BEGIN SUPPLIED MATERIAL

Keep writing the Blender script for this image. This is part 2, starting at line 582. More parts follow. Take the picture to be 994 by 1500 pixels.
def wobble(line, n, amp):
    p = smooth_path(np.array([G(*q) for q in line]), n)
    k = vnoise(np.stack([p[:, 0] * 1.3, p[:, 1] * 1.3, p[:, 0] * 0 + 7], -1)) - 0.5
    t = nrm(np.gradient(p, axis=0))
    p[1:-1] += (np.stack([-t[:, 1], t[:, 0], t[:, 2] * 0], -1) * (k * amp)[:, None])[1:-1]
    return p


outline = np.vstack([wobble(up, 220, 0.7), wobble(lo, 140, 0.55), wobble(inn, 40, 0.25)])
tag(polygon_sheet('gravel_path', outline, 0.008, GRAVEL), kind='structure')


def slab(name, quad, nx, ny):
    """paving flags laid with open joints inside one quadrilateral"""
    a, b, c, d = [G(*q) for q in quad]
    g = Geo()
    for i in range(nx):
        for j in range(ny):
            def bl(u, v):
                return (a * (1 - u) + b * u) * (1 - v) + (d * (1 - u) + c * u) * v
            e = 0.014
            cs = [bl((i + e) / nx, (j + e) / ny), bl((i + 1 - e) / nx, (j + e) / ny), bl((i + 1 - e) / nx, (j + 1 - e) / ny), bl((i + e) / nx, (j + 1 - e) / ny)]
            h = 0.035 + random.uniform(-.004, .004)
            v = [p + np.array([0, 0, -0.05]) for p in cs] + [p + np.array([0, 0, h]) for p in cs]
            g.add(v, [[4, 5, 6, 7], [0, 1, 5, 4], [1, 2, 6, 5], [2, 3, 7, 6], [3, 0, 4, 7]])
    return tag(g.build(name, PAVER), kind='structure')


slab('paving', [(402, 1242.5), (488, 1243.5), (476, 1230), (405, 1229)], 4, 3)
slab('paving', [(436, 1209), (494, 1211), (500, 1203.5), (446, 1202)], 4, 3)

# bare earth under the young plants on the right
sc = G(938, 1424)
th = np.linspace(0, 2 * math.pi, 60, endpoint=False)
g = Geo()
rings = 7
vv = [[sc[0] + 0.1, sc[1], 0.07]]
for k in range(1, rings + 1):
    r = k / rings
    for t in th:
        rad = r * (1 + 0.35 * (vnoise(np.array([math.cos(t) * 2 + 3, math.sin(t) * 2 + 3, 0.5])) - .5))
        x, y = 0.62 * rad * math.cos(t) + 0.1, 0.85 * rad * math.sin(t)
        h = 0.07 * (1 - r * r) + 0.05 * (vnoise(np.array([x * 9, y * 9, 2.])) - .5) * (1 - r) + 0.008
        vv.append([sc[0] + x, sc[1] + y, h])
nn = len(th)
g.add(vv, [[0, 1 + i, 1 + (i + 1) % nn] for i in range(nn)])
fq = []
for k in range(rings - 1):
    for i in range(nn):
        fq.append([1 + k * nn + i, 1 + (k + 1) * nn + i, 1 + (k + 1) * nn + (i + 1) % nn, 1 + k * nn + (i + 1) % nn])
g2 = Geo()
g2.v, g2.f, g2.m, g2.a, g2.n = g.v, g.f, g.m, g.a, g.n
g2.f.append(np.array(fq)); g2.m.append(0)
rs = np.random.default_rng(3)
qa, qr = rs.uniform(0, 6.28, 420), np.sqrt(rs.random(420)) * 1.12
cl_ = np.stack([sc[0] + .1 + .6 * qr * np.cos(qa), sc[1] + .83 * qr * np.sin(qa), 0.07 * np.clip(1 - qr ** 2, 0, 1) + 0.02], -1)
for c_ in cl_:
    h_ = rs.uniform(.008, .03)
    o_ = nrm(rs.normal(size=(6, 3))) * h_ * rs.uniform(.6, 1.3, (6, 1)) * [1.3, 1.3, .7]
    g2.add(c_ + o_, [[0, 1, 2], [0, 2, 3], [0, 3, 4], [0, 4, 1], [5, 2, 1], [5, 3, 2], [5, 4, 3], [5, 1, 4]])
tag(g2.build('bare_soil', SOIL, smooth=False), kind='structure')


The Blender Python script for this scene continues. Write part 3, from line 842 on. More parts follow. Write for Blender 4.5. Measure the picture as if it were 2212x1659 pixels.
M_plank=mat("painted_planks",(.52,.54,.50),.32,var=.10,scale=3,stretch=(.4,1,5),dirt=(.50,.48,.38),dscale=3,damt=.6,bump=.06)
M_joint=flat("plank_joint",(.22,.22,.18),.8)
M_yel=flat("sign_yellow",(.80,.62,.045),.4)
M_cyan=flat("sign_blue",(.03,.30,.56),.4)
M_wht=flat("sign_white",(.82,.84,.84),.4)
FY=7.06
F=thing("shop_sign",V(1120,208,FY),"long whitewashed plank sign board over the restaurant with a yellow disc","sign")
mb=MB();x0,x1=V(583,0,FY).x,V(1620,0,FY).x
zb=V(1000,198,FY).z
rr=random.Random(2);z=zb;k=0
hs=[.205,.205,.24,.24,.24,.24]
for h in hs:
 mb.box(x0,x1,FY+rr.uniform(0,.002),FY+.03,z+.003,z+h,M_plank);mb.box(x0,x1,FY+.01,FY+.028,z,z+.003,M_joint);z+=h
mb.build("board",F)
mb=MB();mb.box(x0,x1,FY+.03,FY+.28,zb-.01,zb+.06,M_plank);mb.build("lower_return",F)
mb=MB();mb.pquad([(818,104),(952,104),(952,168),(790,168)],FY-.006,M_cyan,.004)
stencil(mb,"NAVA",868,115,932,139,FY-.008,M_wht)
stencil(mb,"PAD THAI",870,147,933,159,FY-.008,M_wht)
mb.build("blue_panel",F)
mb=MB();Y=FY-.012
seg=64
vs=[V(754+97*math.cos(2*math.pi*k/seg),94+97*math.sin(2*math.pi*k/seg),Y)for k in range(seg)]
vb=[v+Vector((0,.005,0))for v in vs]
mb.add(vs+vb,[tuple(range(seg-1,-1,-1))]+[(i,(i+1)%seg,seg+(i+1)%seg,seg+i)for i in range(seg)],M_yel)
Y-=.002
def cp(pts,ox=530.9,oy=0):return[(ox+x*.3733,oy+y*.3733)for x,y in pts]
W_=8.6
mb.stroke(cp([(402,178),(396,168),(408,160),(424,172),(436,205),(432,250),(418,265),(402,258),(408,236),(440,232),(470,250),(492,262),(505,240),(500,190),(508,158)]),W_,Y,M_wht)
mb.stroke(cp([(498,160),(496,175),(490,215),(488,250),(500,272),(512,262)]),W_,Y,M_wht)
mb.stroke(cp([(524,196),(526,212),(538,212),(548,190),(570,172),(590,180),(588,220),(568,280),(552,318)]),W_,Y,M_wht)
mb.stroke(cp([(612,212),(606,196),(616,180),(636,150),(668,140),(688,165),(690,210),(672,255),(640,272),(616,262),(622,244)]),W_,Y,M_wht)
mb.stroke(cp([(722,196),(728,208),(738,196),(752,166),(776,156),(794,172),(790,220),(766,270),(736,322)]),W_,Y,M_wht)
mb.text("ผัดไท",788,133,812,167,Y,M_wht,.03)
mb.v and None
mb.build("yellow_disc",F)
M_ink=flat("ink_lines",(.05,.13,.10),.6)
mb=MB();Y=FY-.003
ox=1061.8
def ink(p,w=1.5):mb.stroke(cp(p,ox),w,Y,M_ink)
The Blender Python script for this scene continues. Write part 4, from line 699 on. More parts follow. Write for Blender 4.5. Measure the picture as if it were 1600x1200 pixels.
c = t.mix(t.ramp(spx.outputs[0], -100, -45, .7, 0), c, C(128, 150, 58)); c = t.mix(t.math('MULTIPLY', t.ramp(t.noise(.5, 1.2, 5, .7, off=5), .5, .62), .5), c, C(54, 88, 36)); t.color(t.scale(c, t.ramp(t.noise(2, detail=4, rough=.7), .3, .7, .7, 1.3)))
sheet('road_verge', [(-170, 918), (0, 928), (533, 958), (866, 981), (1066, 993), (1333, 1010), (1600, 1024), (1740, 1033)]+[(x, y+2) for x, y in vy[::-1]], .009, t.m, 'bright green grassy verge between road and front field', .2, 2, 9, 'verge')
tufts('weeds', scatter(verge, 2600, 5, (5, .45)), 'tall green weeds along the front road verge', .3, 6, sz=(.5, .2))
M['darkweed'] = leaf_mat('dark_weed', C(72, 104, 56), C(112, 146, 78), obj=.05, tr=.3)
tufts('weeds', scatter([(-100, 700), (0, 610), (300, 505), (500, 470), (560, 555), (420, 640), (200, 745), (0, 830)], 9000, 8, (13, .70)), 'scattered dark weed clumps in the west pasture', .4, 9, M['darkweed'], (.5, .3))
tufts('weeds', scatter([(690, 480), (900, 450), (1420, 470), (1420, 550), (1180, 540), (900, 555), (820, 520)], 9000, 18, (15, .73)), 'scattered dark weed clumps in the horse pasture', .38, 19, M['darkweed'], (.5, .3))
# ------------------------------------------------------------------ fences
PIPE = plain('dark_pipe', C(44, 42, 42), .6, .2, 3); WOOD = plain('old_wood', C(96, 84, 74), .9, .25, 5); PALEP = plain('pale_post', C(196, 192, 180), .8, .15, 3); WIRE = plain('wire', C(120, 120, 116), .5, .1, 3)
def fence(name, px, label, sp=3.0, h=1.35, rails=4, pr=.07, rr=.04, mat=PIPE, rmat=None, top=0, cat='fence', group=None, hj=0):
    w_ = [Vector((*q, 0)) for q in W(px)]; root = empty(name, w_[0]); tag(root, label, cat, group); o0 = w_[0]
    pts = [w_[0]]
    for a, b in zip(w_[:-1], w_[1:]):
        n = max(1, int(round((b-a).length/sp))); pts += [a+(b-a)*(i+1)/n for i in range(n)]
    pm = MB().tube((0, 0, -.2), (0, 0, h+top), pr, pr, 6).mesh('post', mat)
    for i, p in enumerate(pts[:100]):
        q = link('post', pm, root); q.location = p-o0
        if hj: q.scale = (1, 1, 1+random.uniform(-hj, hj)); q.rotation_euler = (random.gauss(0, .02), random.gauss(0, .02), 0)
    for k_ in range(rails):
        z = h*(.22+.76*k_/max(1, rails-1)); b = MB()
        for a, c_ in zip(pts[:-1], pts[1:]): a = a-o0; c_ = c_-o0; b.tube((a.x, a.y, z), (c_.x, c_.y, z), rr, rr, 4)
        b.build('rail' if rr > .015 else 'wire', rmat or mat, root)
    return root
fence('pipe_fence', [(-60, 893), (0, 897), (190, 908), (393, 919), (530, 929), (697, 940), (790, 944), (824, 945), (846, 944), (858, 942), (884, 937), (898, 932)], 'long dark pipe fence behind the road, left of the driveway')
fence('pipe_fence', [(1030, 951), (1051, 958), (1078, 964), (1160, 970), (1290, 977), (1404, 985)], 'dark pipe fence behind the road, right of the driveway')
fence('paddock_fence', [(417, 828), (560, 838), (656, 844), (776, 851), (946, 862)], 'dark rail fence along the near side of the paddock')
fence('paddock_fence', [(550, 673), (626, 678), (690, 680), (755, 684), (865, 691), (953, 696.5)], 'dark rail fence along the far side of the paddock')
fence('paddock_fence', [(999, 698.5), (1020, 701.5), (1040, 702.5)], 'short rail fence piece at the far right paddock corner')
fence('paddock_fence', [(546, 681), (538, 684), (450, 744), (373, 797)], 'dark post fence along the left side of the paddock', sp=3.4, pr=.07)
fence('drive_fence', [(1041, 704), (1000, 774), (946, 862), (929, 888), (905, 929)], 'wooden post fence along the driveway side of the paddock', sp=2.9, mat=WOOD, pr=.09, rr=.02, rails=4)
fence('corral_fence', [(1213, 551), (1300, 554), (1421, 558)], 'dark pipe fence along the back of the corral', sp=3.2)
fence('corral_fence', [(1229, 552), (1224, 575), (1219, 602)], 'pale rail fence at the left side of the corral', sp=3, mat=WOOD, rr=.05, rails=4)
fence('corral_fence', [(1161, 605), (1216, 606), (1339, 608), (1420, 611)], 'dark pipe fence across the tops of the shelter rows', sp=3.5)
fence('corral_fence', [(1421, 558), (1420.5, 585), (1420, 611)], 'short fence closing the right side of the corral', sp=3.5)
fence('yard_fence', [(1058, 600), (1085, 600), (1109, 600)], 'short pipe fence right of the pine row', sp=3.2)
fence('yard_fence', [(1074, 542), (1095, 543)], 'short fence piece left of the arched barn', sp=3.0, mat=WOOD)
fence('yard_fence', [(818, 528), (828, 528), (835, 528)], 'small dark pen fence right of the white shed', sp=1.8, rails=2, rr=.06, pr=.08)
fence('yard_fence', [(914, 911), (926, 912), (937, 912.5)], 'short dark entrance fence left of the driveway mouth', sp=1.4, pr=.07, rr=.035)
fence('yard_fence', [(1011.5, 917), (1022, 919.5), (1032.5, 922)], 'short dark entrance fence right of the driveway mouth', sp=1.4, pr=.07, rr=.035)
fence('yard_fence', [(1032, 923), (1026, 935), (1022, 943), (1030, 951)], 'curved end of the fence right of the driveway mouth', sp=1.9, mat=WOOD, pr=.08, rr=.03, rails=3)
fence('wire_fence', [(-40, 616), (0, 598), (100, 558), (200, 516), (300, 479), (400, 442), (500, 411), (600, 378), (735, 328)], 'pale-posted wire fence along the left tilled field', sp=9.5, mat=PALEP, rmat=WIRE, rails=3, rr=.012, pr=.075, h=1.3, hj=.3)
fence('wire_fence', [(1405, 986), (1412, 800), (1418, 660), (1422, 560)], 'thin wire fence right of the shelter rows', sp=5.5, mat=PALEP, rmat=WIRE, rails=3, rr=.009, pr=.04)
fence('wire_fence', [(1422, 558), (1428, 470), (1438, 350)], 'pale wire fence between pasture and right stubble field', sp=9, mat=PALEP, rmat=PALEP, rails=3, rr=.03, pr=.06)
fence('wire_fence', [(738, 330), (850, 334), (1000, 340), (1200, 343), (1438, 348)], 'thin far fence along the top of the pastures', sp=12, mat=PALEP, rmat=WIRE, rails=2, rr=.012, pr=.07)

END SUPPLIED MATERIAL

_WHAT YOU WILL DO_
Exactly repeat the lines running from the top of the listing to the line bearing "0.008, GRAVEL), kind='structure')", both of those lines included, and only them.

_EXERCISE OUTPUT_
Keep writing the Blender script for this image. This is part 2, starting at line 582. More parts follow. Take the picture to be 994 by 1500 pixels.
def wobble(line, n, amp):
    p = smooth_path(np.array([G(*q) for q in line]), n)
    k = vnoise(np.stack([p[:, 0] * 1.3, p[:, 1] * 1.3, p[:, 0] * 0 + 7], -1)) - 0.5
    t = nrm(np.gradient(p, axis=0))
    p[1:-1] += (np.stack([-t[:, 1], t[:, 0], t[:, 2] * 0], -1) * (k * amp)[:, None])[1:-1]
    return p


outline = np.vstack([wobble(up, 220, 0.7), wobble(lo, 140, 0.55), wobble(inn, 40, 0.25)])
tag(polygon_sheet('gravel_path', outline, 0.008, GRAVEL), kind='structure')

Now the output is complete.